Rather, this is caused by a peculiarity of how Linux handles the placement of the home directory. While an expected behavior, it can still be extremely confusing if you’ve never come across it before. If you type the commands cd or cd ~ from the terminal, then you’ll be taken back to your home directory no matter where you are in the Linux directory hierarchy. This is true even if you’re on a separate partition or even an entirely different external file structure altogether. If you ever loose your place while climbing directories, then simply typing cd will take you right to where you more than likely started the moment you opened up your terminal. On Linux, the root user’s home directory is /home/root on some select distributions, but you’ll usually see it positioned at /root right in the top level of the beginning of the file structure. While it’s configurable, this is the situation in the overwhelming majority of Linux distributions. Try typing the command cd /root as a regular user at the terminal. You’ll receive an error that reads “bash: cd /root: Permission denied” because this is the super user’s home directory.

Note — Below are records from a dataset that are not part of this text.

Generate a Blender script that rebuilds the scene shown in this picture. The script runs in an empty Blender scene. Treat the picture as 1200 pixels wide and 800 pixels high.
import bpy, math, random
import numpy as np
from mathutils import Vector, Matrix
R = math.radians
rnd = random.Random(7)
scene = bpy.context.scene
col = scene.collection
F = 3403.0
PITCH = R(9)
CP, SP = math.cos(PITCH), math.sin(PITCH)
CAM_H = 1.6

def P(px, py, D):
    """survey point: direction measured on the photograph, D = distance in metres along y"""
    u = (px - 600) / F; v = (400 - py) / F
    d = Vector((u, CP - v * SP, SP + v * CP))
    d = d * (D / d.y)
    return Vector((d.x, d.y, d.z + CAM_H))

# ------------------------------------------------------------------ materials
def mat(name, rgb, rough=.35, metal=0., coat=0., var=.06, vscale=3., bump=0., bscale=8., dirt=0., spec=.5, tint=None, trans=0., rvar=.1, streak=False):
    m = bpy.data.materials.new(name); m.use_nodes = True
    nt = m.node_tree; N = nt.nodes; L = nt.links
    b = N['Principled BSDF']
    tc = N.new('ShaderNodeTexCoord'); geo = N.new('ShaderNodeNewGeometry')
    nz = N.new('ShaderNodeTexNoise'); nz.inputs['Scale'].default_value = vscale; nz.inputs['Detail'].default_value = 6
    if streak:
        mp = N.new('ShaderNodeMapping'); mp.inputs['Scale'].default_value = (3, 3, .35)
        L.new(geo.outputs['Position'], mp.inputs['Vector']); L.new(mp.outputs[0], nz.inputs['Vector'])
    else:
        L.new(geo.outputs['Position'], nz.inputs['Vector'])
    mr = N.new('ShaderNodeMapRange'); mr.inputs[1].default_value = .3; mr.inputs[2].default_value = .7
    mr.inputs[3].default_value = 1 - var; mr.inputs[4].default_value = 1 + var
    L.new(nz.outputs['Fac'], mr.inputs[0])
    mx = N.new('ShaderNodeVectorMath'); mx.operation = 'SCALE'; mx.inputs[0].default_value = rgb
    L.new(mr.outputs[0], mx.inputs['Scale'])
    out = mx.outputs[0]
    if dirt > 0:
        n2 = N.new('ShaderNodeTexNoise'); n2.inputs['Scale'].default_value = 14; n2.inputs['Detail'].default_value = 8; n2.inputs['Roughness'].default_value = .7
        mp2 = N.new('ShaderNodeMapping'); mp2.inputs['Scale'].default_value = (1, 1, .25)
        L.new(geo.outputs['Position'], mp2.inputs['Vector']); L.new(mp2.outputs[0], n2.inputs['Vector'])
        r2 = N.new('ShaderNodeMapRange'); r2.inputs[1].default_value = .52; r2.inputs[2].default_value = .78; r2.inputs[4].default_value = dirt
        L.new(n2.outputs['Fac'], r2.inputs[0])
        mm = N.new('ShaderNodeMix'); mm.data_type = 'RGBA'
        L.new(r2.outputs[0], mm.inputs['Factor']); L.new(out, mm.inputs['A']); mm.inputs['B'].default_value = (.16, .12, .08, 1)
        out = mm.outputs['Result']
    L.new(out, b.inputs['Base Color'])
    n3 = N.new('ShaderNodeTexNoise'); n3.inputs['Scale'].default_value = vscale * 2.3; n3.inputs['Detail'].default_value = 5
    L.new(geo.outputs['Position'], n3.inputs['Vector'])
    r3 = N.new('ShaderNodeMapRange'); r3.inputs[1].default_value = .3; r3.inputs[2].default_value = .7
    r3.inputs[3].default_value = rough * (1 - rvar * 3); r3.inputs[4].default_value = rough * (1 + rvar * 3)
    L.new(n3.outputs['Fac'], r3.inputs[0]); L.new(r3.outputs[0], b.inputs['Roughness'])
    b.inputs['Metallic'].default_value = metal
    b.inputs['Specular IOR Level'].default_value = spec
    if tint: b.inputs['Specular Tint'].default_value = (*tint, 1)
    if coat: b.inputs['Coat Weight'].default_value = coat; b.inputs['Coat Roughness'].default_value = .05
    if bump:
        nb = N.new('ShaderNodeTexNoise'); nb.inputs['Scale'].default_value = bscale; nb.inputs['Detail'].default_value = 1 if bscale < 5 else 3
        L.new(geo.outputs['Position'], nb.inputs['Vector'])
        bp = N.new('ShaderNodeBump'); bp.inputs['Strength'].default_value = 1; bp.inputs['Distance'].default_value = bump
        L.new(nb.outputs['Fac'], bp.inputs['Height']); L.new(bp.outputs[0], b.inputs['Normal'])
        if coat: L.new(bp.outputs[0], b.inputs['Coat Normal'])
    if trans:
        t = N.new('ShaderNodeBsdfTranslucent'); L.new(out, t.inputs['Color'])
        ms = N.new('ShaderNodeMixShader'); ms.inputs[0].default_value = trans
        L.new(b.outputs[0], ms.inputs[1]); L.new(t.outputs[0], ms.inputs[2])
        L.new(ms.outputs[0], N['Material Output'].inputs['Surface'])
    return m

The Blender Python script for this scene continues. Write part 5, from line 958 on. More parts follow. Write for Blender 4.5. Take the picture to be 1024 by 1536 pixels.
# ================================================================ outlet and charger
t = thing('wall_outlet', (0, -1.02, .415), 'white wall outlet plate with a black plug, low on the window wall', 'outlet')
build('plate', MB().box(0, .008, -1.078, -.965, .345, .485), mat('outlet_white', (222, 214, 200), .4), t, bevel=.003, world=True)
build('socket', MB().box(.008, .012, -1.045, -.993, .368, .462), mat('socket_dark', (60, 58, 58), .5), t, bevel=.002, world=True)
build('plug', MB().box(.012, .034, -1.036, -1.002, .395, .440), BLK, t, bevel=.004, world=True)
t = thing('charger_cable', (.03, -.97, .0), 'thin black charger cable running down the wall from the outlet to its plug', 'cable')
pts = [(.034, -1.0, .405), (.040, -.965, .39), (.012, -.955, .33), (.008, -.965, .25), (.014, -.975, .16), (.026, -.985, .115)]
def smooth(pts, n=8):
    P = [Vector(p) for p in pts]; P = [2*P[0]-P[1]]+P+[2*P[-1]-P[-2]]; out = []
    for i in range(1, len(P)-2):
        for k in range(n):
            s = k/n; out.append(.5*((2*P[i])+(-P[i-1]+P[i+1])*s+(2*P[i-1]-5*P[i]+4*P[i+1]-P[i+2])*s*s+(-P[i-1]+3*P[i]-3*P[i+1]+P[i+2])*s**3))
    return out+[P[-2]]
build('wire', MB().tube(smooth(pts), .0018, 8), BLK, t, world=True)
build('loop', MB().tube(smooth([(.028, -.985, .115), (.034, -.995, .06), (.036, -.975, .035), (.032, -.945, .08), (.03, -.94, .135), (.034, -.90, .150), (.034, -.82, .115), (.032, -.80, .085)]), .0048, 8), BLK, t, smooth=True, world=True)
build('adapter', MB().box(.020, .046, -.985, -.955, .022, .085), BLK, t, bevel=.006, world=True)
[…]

Now that you’ve done this, open up a graphical root terminal window by typing gksu x-terminal-emulator at the terminal. You’ll be given a prompt that asks for your administrative password, because this instantiates a fully elevated command prompt. Many Linux distributions, particularly those based on Ubuntu, hash out the root user’s name so you can’t log in as them. If you’re getting this kind of error on Ubuntu or another similar distribution, then this command will still get you logged in as root without worrying about this hash system. Regardless, this will open up a separate terminal window from the one you’ve been working in. As soon as you’re at the bash prompt, type the command whoami; cd; pwd and push the enter key. This first identifies who you’re logged in as, then it changes to the home directory of the current user. You’ll notice that you’re logged in as the root user and the home directory of said user is not /home/root but instead /root itself. Linux distributions do this because some people like to install the entire /home directory on a separate partition from the top-level / mount point. When you’re all done with the root window, you’ll want to type the exit command to get out of this window since you’re still the root user in it.
If you had the /home directory structure installed on some other disk and it failed physically, then having /root somewhere else keeps you from loosing the ability to at least boot the system as a super user for recovery purposes. Most distributions make it so that the different normal users’ directories are readable to one another. They’re each given 755 Unix permissions. The /root directory is special because it has 700 permissions, which means only the root super user can ever read from it. When you see the ~ symbol, this is just a stand-in that the shell uses to represent the user’s home directory irrespective of where it is, so as long as you got similar or identical output to above you have no error to correct. You may sometimes come across the term tilde, which is the literal name for this symbol and means the same thing.